▶ _EXERCISE DESCRIPTION_
Pick out all lines in the listing holding the string "scene" and copy them.

—————

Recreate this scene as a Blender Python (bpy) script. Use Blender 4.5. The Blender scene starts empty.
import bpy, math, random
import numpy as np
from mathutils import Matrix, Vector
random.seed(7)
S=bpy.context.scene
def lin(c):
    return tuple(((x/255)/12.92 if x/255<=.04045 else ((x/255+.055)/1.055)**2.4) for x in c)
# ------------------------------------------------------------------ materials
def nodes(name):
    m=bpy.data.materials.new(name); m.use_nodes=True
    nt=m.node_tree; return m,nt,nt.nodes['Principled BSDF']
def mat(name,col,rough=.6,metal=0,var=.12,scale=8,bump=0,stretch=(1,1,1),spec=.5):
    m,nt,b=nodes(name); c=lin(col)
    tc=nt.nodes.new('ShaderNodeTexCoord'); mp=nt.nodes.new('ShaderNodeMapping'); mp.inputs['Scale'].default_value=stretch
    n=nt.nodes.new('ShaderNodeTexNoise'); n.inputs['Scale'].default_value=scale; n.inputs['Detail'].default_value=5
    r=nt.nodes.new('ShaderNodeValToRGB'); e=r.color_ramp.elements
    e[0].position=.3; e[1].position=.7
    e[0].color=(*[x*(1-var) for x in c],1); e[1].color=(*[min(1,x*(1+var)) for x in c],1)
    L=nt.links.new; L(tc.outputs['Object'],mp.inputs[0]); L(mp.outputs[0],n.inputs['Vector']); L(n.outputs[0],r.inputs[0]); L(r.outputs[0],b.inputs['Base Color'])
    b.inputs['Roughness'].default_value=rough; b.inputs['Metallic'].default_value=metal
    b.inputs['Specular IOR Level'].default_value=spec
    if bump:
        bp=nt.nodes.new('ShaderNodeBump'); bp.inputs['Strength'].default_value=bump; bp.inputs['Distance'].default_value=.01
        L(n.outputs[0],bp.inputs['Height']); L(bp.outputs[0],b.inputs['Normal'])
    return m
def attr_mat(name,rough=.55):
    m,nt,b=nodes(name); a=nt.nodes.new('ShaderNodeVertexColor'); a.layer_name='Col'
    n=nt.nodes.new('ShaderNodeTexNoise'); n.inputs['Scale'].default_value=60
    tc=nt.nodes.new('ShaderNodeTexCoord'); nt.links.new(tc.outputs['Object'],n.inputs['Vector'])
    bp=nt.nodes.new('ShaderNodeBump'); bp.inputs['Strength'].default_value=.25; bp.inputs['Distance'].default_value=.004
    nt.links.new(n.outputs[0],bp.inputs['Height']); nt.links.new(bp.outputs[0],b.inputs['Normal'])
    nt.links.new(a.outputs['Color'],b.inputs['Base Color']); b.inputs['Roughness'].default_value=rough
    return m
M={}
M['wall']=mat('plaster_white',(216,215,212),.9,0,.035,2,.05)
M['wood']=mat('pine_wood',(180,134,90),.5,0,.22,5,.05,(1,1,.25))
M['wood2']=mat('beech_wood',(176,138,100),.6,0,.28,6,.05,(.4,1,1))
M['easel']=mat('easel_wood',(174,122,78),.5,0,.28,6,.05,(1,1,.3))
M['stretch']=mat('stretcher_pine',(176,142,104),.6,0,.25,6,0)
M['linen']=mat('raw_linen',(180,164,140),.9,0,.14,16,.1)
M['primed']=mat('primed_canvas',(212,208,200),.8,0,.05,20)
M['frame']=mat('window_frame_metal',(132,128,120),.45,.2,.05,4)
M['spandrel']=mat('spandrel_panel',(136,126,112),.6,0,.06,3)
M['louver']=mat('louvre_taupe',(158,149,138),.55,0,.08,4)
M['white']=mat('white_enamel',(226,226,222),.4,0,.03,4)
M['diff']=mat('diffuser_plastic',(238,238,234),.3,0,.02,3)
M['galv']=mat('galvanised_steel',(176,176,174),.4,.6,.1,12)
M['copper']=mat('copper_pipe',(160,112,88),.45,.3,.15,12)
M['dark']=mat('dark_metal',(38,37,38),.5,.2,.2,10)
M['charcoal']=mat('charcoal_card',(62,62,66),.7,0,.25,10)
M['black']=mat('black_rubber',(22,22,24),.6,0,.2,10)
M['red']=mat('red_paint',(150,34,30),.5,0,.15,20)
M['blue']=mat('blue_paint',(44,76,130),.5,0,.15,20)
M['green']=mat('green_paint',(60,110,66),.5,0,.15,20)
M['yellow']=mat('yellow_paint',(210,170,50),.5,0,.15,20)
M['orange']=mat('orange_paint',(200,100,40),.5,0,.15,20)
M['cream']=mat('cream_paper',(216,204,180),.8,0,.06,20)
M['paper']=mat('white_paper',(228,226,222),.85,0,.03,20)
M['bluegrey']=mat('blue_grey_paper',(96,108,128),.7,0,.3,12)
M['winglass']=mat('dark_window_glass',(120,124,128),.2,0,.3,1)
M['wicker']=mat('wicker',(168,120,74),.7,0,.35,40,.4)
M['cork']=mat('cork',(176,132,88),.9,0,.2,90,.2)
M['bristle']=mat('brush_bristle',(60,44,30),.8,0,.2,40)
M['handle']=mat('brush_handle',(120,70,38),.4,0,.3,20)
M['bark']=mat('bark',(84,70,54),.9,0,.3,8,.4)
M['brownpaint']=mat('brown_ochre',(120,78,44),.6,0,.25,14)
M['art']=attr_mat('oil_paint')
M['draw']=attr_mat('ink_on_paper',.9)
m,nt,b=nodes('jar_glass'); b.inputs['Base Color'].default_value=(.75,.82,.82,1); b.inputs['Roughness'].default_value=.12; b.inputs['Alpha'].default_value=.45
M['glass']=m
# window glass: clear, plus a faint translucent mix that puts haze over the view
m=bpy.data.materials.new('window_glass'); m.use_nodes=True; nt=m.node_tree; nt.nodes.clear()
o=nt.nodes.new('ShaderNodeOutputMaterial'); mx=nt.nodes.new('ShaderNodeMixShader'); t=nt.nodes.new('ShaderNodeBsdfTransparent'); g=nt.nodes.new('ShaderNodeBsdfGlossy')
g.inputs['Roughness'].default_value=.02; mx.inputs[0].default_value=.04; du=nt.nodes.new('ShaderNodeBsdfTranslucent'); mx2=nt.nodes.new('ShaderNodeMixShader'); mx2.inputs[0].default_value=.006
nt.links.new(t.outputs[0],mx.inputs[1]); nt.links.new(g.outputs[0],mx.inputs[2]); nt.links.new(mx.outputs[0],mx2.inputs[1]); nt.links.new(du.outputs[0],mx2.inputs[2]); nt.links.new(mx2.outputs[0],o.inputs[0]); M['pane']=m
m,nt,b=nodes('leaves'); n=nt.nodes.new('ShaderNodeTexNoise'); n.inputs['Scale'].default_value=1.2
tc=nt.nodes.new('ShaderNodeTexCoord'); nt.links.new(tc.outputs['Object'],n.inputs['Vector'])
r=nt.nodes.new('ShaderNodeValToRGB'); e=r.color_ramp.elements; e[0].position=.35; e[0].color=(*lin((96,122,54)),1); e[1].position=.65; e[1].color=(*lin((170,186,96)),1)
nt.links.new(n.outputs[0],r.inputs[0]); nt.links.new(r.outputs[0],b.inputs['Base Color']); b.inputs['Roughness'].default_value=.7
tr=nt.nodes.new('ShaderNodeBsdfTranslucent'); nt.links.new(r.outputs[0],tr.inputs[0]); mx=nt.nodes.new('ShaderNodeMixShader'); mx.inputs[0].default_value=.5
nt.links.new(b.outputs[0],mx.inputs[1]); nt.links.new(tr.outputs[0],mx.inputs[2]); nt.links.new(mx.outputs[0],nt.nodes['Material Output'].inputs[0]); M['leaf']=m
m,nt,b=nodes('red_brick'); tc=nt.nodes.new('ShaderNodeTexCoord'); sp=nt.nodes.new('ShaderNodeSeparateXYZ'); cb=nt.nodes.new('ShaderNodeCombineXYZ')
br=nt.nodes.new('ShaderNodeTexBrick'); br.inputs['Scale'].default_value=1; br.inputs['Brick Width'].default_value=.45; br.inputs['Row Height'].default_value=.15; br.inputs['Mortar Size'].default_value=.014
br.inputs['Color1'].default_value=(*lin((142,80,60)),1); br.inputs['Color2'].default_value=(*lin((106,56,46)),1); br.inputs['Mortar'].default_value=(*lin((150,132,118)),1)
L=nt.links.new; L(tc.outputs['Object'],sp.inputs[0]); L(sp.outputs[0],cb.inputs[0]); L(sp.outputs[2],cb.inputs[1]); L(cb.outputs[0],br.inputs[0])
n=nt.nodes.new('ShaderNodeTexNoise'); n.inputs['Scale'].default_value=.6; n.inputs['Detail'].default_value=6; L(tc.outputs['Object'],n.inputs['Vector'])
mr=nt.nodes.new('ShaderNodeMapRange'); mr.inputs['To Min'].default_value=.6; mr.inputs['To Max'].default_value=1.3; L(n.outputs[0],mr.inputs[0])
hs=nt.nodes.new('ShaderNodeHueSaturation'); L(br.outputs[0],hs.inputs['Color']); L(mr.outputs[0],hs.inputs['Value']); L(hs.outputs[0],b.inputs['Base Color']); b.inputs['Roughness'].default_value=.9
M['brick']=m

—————

▶ _REPLY_
Recreate this scene as a Blender Python (bpy) script. Use Blender 4.5. The Blender scene starts empty.
S=bpy.context.scene